Greg Archer: Can you share some of the more compelling things about Mr. Chandler?

Glenn Kurtz: History aside, he is an interesting man. The extraordinary detail of his memory is also exceptionally interesting. He has this near-photographic memory. He's 90 years old now. For me, it was our engagement with history itself. He told me a lot of stories and after some time, I had read everything I could and met other survivors that I had come to know enough about this town to realize that it wasn't just the stories that he would tell, but to get into those things that often get left out. And to be willing to sit with somebody who is willing to explore the pockets of the unopened drawers of his memory was really really interesting. It was incredibly moving and incredibly powerful. And to search in his memory and to find things there that he didn't know he had.

Greg Archer: I'm curious. What are a few things you learned about yourself along the way?

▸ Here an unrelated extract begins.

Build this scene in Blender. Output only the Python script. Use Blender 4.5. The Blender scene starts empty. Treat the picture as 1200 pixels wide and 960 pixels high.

Glenn Kurtz: This project caused me to do a lot of things that I would not what have habitually done. I had to depend on other people an enormous amount. I needed help. It wasn't my history. It was other people's history. When I was in Poland, when I was in Israel, when I was in England ... I needed logistical support from people that, in a way, I never needed. I like to work in a solitary way so it was really something different for me. Not just research help but personal help in understanding what these stories were. I had to go into people's homes and have them share with me often the most painful and personal, most guarded memories of their lives and I had to let myself be present with them while they underwent this.

Greg Archer: That requires some grace.

Glenn Kurtz: To some degree, there was a sense of struggle for them to let these memories out. I had to let myself just trust the process of gathering the story and not try to make it happen by doing something. I had to allow it to happen and be present for it.